The Liars Are “Very Concerned” Program They Lied About Will Be Defunded
Buried at the bottom of a broader story on opposition to the Amash-Conyers amendment, CNN offers a very solicitous account of the White House statement opposing it, making no note of how absurd the entire premise is.
The White House issued a statement Tuesday evening, saying that it opposes the amendment and urges the House to reject it. “In light of the recent unauthorized disclosures, the president has said that he welcomes a debate about how best to simultaneously safeguard both our national security and the privacy of our citizens,” the statement said. “However, we oppose the current effort in the House to hastily dismantle one of our intelligence community’s counterterrorism tools. This blunt approach is not the product of an informed, open, or deliberative process.”
CNN does, however, provide James Clapper and Keith Alexander an opportunity to give their readout of the TS/SCI briefings they gave Congress.
In spite of reporting describing it as a lobbying session, these noted prevaricators claim their job wasn’t to persuade, it was just to answer questions.
“Our mission wasn’t to convince the House to do anything other than to provide information for them to make a decision,” Alexander told CNN.

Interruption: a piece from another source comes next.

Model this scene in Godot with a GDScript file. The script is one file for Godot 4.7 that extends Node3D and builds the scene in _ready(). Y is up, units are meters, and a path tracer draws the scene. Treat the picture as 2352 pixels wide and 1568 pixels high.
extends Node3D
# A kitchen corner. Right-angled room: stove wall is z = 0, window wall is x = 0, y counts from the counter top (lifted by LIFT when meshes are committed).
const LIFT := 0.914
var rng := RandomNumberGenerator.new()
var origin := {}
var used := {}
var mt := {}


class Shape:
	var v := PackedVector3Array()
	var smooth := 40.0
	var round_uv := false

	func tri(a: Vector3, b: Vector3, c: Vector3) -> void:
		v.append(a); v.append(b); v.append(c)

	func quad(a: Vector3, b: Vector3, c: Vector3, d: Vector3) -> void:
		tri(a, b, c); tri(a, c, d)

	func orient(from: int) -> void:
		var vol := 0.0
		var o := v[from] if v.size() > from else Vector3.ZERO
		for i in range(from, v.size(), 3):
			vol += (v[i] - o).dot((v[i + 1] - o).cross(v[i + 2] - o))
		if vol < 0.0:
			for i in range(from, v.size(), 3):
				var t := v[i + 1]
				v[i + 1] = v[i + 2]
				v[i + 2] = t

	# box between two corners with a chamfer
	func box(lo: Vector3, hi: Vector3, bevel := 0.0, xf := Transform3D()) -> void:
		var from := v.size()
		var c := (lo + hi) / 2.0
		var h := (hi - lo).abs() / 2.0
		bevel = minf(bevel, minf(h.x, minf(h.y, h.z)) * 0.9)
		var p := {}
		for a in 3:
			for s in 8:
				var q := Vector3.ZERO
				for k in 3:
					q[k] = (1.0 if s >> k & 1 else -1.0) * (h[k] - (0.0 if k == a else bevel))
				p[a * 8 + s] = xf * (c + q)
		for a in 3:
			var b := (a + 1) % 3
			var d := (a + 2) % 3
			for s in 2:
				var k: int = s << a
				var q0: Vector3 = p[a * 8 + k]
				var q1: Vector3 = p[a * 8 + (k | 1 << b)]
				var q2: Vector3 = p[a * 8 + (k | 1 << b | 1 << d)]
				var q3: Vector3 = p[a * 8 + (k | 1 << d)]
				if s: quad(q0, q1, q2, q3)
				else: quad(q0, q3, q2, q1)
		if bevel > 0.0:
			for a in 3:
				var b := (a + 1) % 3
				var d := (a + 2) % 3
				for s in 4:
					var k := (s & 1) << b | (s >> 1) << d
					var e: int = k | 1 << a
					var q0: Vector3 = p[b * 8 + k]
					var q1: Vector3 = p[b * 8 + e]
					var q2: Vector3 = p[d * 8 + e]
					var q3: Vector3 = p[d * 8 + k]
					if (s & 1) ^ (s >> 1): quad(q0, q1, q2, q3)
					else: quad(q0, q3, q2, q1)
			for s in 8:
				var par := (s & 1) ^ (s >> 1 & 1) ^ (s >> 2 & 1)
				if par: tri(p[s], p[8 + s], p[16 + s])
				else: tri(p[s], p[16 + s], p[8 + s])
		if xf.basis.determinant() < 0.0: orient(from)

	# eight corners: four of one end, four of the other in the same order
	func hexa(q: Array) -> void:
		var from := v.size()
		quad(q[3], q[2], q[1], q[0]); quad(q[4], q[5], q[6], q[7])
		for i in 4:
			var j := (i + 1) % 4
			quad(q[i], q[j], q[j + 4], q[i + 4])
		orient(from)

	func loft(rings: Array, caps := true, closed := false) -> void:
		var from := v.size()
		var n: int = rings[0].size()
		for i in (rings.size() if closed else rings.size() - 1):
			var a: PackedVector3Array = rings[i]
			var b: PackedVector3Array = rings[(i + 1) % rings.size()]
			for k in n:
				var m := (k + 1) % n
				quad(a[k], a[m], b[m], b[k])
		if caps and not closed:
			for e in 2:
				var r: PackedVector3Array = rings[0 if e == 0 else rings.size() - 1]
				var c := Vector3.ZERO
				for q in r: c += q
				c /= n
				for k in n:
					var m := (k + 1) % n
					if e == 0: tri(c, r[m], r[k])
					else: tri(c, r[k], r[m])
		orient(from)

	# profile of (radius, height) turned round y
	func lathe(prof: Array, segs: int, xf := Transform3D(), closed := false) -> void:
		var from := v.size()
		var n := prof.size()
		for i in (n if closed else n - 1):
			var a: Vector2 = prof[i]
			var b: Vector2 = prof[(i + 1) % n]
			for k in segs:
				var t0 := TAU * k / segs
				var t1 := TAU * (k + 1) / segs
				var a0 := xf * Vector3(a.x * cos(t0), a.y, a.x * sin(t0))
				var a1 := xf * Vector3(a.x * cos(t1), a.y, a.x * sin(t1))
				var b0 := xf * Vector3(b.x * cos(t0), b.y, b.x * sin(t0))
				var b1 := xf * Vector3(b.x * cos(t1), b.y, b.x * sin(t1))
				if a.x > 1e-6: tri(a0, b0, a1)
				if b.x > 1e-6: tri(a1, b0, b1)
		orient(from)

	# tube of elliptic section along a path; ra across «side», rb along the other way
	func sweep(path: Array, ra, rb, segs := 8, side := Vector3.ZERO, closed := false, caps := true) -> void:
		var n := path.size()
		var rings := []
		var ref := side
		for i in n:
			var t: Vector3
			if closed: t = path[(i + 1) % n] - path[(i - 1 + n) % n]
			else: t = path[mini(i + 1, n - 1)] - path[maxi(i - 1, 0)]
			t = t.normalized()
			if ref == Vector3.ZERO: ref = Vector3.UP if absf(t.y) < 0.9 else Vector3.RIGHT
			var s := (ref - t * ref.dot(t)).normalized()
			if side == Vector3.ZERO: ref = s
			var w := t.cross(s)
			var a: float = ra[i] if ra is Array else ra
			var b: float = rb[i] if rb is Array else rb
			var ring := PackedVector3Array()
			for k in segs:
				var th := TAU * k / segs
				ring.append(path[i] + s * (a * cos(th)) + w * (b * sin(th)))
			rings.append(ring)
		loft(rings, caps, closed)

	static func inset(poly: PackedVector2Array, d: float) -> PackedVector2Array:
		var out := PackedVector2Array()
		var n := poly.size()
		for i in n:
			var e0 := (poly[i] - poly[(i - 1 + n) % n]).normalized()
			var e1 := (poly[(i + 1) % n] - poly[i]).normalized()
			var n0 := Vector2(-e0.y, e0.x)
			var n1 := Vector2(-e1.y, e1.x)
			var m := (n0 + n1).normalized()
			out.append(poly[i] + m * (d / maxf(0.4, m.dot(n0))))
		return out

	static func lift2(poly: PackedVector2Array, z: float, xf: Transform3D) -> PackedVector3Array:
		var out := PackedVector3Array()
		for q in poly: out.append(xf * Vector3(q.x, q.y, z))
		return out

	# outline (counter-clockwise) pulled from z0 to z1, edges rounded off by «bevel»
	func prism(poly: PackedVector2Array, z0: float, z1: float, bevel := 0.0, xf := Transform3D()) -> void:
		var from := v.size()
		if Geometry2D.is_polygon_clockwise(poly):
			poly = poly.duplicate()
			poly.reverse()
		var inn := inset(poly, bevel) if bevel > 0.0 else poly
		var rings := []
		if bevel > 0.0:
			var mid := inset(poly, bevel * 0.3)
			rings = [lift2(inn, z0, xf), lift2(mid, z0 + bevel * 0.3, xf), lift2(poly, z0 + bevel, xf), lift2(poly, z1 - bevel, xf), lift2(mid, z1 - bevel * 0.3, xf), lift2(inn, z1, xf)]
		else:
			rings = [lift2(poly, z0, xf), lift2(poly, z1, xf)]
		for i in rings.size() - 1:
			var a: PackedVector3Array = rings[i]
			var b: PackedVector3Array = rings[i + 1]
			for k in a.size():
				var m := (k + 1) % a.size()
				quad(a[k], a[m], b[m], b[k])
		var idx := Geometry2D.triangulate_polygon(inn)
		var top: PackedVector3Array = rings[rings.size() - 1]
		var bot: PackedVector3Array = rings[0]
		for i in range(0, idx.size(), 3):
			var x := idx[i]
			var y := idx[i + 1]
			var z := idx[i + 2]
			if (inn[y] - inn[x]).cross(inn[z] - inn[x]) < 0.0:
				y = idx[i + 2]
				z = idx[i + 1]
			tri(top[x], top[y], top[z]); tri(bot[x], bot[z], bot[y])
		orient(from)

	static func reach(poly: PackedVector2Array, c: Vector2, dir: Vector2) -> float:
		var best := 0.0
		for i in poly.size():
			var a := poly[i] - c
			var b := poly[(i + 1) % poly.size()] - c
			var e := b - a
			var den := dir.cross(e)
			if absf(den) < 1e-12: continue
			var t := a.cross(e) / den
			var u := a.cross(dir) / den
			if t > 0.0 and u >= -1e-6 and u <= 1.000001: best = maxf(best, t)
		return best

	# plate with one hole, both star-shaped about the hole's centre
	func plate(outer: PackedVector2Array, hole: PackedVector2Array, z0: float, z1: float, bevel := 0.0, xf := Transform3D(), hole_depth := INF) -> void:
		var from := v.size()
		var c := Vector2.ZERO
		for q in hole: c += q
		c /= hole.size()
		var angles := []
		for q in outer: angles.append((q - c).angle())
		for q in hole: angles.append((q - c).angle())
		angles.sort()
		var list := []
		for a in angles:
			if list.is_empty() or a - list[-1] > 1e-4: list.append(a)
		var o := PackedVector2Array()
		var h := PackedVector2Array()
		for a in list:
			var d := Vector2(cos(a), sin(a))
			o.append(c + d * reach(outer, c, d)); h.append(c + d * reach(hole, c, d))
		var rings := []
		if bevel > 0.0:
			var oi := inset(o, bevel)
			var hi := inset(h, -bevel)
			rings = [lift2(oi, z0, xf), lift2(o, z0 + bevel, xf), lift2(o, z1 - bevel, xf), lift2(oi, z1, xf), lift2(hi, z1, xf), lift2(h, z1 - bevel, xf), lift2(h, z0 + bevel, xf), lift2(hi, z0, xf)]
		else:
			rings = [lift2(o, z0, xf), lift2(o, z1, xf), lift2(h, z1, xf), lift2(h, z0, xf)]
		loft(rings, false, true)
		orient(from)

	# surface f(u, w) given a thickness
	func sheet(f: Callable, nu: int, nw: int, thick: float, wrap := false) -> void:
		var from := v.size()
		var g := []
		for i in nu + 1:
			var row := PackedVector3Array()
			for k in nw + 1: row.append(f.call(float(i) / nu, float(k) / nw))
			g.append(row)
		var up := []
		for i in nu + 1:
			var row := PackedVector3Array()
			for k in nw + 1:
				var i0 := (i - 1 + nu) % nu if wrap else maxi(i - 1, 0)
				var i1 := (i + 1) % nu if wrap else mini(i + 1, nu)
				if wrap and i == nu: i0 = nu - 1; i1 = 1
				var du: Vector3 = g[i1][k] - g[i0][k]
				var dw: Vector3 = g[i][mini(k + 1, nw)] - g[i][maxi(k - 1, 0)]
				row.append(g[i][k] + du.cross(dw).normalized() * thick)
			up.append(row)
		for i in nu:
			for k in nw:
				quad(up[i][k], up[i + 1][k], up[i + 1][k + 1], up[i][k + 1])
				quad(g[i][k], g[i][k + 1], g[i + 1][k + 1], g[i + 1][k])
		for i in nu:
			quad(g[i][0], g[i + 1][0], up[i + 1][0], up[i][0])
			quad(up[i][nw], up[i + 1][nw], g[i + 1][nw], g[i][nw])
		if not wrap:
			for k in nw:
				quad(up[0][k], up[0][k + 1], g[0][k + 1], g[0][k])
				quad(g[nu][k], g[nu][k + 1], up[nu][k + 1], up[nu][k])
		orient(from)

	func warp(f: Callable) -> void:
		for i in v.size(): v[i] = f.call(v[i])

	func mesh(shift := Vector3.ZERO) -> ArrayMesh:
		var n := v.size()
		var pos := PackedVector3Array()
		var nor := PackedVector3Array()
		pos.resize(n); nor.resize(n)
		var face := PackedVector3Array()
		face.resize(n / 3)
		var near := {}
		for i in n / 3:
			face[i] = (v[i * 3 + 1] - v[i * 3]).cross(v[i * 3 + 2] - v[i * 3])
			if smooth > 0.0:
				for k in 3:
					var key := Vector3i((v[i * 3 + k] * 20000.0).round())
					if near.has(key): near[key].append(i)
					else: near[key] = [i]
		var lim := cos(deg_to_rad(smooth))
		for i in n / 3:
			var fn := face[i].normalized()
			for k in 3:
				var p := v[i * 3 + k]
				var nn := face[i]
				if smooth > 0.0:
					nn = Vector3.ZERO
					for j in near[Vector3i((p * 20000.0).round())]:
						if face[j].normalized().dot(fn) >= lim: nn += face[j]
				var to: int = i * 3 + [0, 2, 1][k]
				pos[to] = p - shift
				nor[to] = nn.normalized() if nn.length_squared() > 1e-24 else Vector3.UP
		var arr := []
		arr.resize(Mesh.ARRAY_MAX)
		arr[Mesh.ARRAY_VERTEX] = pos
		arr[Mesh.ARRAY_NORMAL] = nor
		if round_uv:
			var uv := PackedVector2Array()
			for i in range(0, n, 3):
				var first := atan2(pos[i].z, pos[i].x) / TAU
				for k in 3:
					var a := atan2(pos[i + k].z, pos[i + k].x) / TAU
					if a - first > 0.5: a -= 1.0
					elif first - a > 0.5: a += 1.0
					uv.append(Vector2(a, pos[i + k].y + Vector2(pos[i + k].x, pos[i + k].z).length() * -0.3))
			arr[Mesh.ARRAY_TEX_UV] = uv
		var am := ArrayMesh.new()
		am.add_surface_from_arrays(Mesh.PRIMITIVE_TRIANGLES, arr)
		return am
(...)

Asked if they satisfied lawmakers and persuaded them not to change the program, Alexander would only say it was useful to “get the facts on the table.”
Sort of gives you the impression they failed to persuade, huh?
But if their mission was really to “provide information” and “get the facts on the table,” then what have all the unclassified briefings been about? Is this claim they were only now “providing information” yet another indication that they were, perhaps, misinforming before? Again?
That, to me, is a big part of this story: that two men who have lied repeatedly about these programs felt the need to conduct Top Secret briefings to provide information that hadn’t been provided in the past.
All of which makes me very unsympathetic to Clapper’s stated worry.
A day before the House is expected to vote on restrictions to the National Security Agency’s controversial phone surveillance program, the director of national intelligence told CNN Tuesday he would be “very concerned” if the measure were to pass.
This program is problematic for several reasons: it is overkill to achieve its stated purpose and it violates the intent of the Fourth Amendment.
But add to that the trust those overseeing the program chose to piss away by lying about this collection repeatedly in the past.
If Amash-Conyers does pass (and it’s still a long-shot unless each and every one of you manages to convince your Rep to support it), it will be in significant part because Clapper and Alexander abused the trust placed in them.
Update: HuffPo covers this straight, too, though at least it includes Demand Progress’ views.
Not to go OT but Jim White have you seen this?
http://www.businessinsider.com/us-russia-intend-to-arm-sides-in-syria-2013-7
Not to worry, secret laws, secret programs, secret letters, secret orders, secret signing understanding statements, The money will be spent, the programs will continue, the House will get no less disrespect than the rest of America.
Something about the continuous state of emergency and how the too big to fail banks and debt servicers must be protected forever and ever.
@greengiant: Actually given that Sensenbrenner and others were clear that this went way beyond what they thought was legal, and given how much the current and previous executive branch (or rather the uncontrolled agencies that are nominally a part of them) just did it does beg the question:
Would they respect this law even if it is passed?
Mind you I’m not certain that they wouldn’t but then my belief in their respect for, well anything legal or constitutional has been pretty much shot at this point.
Weiner sticks to mayoral race with wife at his side despite new sex photo
Could there be a message here ? This is what happens when you don’t knuckle your brow to the NSA ? What happens if you vote against the NSA’s appropriation ?
If the Congress can’t shut ’em down now they’ll never be able to shut ’em down. The finger writes on the wall and moves on.
@klynn: Thanks. In order to preserve both my physical and mental health, I’ve chosen not to blog on the Syria situation. There is so much disinformation coming from so many sides that I just don’t think I’d be able to cope.
If our geniuses in government choose to send our troops there in open warfare, I guess I’ll be dragged kicking and screaming into covering it, though.
@C: Yes my take is that the only respect given any new laws will be the ignoring of them.
Forgot about secret courts. Forgot about secret 4th branch of government in state of emergency. Forgot about Brenner swearing on a short form of the constitution.
Once their monkeys are let out of their constitutional cages are they ever recaptured?
The first response to inquiries is distractional chaff that they must leave around for people like Snowden to find. Even the letters that no one has, a few have heard of, and fewer have seen are chaff.